Karen & the Sorrows Kick Dirt in the Face of the Mainstream with Their New Video

The Brooklyn country band continue to make great country music with their new video and their anti-country festival country festival.

Jul 5 2017, 5:30pm

Brooklyn-based country band Karen & the Sorrows are exactly what country music needs right now. Karen Pittelman, Elana Redfield, and Tami Johnson formed in 2011 and since have become a pillar in the local queer country music scene, continuing the work bands like Lavender Country began in the 70s. Their songs use traditional country tropes—love, loss, heartbreak, shame—but sung from the queer perspective. On paper, it doesn't seem like that big of a deal; a lot of the music we love these days is made by queer people. In country music, though, bigoted values and an outright phobic industry means that even one slight deviation from the norm can lead to one helluva world of pain.
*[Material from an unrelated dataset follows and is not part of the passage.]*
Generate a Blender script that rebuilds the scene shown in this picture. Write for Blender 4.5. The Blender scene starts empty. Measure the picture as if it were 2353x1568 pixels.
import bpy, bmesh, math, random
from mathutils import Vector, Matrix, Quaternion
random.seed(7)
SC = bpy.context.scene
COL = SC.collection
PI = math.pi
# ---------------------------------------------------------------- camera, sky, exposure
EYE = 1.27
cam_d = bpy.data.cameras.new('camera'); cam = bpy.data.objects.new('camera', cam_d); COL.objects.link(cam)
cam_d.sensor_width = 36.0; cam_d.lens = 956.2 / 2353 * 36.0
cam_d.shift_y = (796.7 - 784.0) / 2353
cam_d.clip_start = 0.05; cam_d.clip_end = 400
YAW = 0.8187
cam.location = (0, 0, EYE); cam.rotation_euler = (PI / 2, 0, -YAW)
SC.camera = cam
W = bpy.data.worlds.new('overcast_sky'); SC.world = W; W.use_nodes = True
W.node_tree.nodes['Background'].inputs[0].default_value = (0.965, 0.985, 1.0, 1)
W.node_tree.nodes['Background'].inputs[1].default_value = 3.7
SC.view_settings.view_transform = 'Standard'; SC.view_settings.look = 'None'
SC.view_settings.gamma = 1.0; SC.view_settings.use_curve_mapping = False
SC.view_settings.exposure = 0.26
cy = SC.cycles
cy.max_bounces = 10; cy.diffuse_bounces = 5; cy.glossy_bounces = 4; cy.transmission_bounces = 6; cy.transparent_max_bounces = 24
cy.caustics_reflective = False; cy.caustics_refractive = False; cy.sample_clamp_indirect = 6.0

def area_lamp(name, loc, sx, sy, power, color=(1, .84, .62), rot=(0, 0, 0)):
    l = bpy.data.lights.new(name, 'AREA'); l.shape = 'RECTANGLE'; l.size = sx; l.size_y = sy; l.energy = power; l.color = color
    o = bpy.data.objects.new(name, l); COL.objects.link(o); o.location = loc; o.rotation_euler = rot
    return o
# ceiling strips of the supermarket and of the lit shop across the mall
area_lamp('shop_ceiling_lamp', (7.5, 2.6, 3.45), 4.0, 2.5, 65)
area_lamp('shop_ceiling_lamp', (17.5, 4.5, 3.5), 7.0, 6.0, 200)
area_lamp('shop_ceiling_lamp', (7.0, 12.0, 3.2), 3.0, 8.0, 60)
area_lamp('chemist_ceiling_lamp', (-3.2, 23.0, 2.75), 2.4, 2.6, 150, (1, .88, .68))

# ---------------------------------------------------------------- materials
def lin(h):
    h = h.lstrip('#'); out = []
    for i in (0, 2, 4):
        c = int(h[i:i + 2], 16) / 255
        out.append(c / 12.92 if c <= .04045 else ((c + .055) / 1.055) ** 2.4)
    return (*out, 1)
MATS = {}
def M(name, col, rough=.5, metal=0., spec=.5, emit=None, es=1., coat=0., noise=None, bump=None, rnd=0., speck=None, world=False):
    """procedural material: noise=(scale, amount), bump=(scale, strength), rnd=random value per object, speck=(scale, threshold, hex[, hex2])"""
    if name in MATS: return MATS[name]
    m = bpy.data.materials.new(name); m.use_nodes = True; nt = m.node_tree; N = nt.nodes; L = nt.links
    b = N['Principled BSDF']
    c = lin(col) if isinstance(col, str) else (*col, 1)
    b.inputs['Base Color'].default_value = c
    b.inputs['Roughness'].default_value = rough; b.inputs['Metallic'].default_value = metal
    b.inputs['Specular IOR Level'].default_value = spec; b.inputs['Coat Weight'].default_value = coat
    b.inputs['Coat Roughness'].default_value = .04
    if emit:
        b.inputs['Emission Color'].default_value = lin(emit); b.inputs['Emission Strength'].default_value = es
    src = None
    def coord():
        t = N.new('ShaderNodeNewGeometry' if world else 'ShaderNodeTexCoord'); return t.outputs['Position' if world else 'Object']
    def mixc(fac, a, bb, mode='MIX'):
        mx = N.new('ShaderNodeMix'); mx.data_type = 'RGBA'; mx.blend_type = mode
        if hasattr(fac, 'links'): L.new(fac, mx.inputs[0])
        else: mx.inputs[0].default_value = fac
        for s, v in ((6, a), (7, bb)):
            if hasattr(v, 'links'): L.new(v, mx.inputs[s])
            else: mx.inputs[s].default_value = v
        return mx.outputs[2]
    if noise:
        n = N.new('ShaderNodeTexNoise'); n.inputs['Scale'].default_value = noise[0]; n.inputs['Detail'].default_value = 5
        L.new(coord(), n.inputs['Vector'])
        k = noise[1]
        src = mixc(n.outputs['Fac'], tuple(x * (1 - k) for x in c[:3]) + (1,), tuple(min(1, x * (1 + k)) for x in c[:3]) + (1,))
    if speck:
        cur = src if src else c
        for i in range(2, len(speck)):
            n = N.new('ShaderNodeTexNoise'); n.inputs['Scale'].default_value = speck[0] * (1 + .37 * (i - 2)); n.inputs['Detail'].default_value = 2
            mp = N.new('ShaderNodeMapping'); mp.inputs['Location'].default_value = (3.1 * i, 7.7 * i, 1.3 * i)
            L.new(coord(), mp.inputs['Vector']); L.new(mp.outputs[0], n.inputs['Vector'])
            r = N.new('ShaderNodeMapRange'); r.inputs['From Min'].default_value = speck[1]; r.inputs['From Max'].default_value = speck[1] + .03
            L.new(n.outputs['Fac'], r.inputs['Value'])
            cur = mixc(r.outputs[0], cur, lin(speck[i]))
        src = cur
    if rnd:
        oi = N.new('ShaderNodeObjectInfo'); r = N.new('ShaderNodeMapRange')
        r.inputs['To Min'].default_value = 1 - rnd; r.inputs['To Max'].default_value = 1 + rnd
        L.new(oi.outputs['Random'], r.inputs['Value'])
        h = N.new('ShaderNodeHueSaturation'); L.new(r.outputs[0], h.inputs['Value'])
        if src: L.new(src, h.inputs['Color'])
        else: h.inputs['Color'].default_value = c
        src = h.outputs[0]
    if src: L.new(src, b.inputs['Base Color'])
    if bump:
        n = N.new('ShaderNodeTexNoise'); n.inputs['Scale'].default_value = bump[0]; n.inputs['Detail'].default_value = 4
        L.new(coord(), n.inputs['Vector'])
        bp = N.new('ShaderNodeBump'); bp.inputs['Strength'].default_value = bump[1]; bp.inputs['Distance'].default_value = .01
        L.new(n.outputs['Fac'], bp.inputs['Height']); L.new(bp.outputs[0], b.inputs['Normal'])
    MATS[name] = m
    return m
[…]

That's why bands like Karen & the Sorrows, or My Gay Banjo, Yva Las Vegass, DK & the Joy Machine and so many more that make up this community are so special. They sing about the ups and downs (and because this is country music after all, mostly just the downs) of life and love in just the same way you or I would, but when they come together, like they did at Another Country Festival, the result is so fucking radical it's hard to wipe the smile off your face for even a moment. I caught them at that performance and in case you couldn't tell, I'm still high off the feeling of watching tons of queer country artists play music in resistance to a holiday that felt extra fucked up this year.

But back to the video. According to Karen, the idea was all Tami's, the drummer for the band and a fairly accurate human version of Animal from The Muppets. It features the trio playing solemnly in a plant nursery surrounded by, you guessed it, dirt.

"'Back Down to the Dirt' takes place in that moment when you realize everything you ever tried to build has fallen apart and you're left standing alone in the wreckage," says Pittelman. "Which is about as bad as things can get, of course. But, at least in my experience, there's this other feeling that can sneak in with the grief--I'm not sure what to call it, but it's almost a euphoria. It's the feeling of knowing that there's nothing left to give a fuck about. And that's what this song is about. That plus the way that the thump of Waylon Jennings' drums makes me feel. I read someone describe their drummer, Richie Albright, as playing the kick-drum from hell, and that sounds about right."

Shout out to the euphoria of having your heart broken and the freeing feeling of giving no fucks. Check out the video above, and watch out for their album, The Narrow Place out August 25.